An Advanced Co-rotational Curved Quadrilateral Shell Element Based On Assumed Strains

An advanced co-rotational curved quadrilateral shell element based on assumed strains is proposed to solve large-displacement and large-rotation problems. With this co-rotational framework, the effect of rigid-body motion on the nodal variables computing can be excluded in advance, which makes a great simplification in establishing the element tangent stiffness matrix. Furthermore, by utilizing vectorial rotational variables which are additive in an incremental solution procedure, the relationship between the local variables and the global variables becomes much simpler. Meanwhile, the internal force vector and the element tangent stiffness matrix could be obtained from calculating directly the first derivative and second derivative of the element strain energy with respect to the nodal variables, respectively.
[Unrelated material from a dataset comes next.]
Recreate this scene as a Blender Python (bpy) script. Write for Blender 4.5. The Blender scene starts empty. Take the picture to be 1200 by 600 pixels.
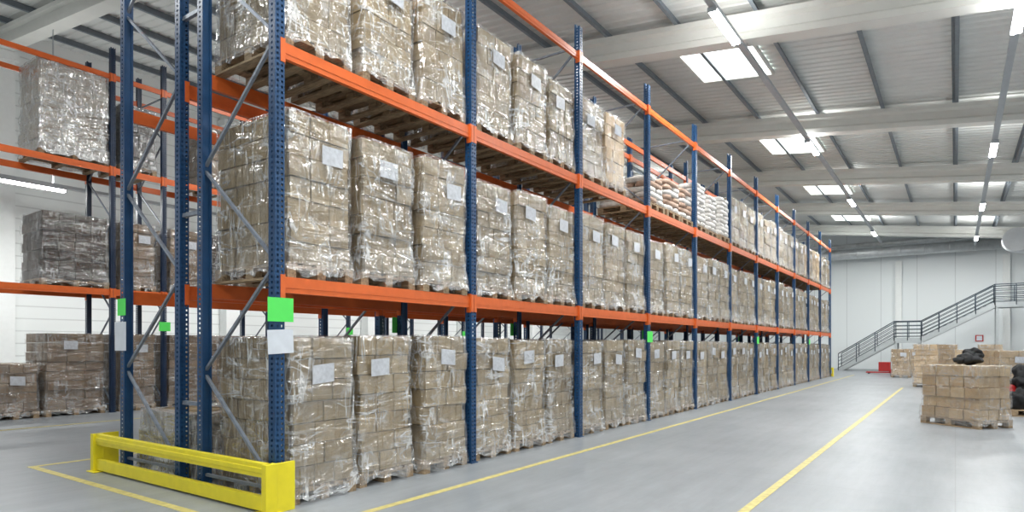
import bpy, math, random
from mathutils import Vector, Matrix, noise

H = 1.5
YAW = math.radians(35.0)
sc = bpy.context.scene
sc.view_settings.view_transform = 'Standard'
sc.view_settings.look = 'None'
sc.view_settings.exposure = 0.0

# ------------------------------------------------------------------ helpers
class MB:
    def __init__(s):
        s.v = []; s.f = []; s.m = []; s.sm = []
    def face(s, pts, m=0, smooth=False):
        b = len(s.v); s.v.extend([tuple(p) for p in pts])
        s.f.append(tuple(range(b, b + len(pts)))); s.m.append(m); s.sm.append(smooth)
    def box(s, c, d, m=0, rz=0.0, mat=None):
        hx, hy, hz = d[0] / 2, d[1] / 2, d[2] / 2
        b = len(s.v)
        R = mat if mat is not None else Matrix.Rotation(rz, 3, 'Z')
        for x, y, z in ((-1,-1,-1),(1,-1,-1),(1,1,-1),(-1,1,-1),(-1,-1,1),(1,-1,1),(1,1,1),(-1,1,1)):
            p = R @ Vector((x*hx, y*hy, z*hz))
            s.v.append((p.x + c[0], p.y + c[1], p.z + c[2]))
        for q in ((0,3,2,1),(4,5,6,7),(0,1,5,4),(1,2,6,5),(2,3,7,6),(3,0,4,7)):
            s.f.append(tuple(b + i for i in q)); s.m.append(m); s.sm.append(False)
    def bar(s, p, q, w, h, m=0):
        p = Vector(p); q = Vector(q); d = q - p
        R = d.to_track_quat('X', 'Z').to_matrix()
        s.box((p + q) / 2, (d.length, w, h), m, mat=R)
    def tube(s, pts, r, n=12, m=0, caps=True, smooth=True):
        pts = [Vector(p) for p in pts]
        base = len(s.v)
        for i, p in enumerate(pts):
            a = pts[max(0, i-1)]; b = pts[min(len(pts)-1, i+1)]
            t = (b - a).normalized()
            up = Vector((0,0,1)) if abs(t.z) < 0.95 else Vector((1,0,0))
            u = t.cross(up).normalized(); w = u.cross(t).normalized()
            rr = r[i] if isinstance(r, (list, tuple)) else r
            for k in range(n):
                an = 2*math.pi*k/n
                o = p + u*math.cos(an)*rr + w*math.sin(an)*rr
                s.v.append(tuple(o))
        for i in range(len(pts)-1):
            for k in range(n):
                s.f.append((base+i*n+k, base+i*n+(k+1)%n, base+(i+1)*n+(k+1)%n, base+(i+1)*n+k))
                s.m.append(m); s.sm.append(smooth)
        if caps:
            s.f.append(tuple(base+k for k in range(n))[::-1]); s.m.append(m); s.sm.append(False)
            e = base+(len(pts)-1)*n
            s.f.append(tuple(e+k for k in range(n))); s.m.append(m); s.sm.append(False)
    def blob(s, c, d, m=0, nu=14, nv=8, pw=0.6, amp=0.0, seed=0, rz=0.0, fr=6.0):
        base = len(s.v)
        def sp(x): return math.copysign(abs(x)**pw, x)
        R = Matrix.Rotation(rz, 3, 'Z')
        for j in range(nv+1):
            th = -math.pi/2 + math.pi*j/nv
            for i in range(nu):
                ph = 2*math.pi*i/nu
                p = Vector((sp(math.cos(th))*sp(math.cos(ph))*d[0]/2,
                            sp(math.cos(th))*sp(math.sin(ph))*d[1]/2,
                            sp(math.sin(th))*d[2]/2))
                if amp:
                    k = noise.noise(p*fr + Vector((seed*3.1, seed*1.7, 0)))
                    p *= 1.0 + amp*k
                p = R @ p
                s.v.append((p.x+c[0], p.y+c[1], p.z+c[2]))
        for j in range(nv):
            for i in range(nu):
                s.f.append((base+j*nu+i, base+j*nu+(i+1)%nu, base+(j+1)*nu+(i+1)%nu, base+(j+1)*nu+i))
                s.m.append(m); s.sm.append(True)
    def mesh(s, name, mats):
        me = bpy.data.meshes.new(name)
        me.from_pydata(s.v, [], s.f)
        for mt in mats: me.materials.append(mt)
        me.polygons.foreach_set('material_index', s.m)
        me.polygons.foreach_set('use_smooth', s.sm)
        me.update()
        return me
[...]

Different from most other existing co-rotational element formulations, all nodal variables in the present curved quadrilateral shell formulation are commutative in calculating the second derivative of the strain energy. As a result, the element tangent stiffness matrix is symmetric and is updated by using the total values of the nodal variables in an incremental solution procedure. Such update procedure is advantageous in solving dynamic problems.To alleviate the membrane and shear locking phenomena, the membrane strains and the out-of-plane shear strains are replaced with assumed strains in calculating the element strain energy. The strategies used in the mixed interpolation of tensorial components approach and enhanced interpolation of membrane and shear strain method are employed in defining the assumed strains in the natural coordinates. Finally, several elastic plate and shell problems are solved to demonstrate the reliability, efficiency, and convergence of the present formulation.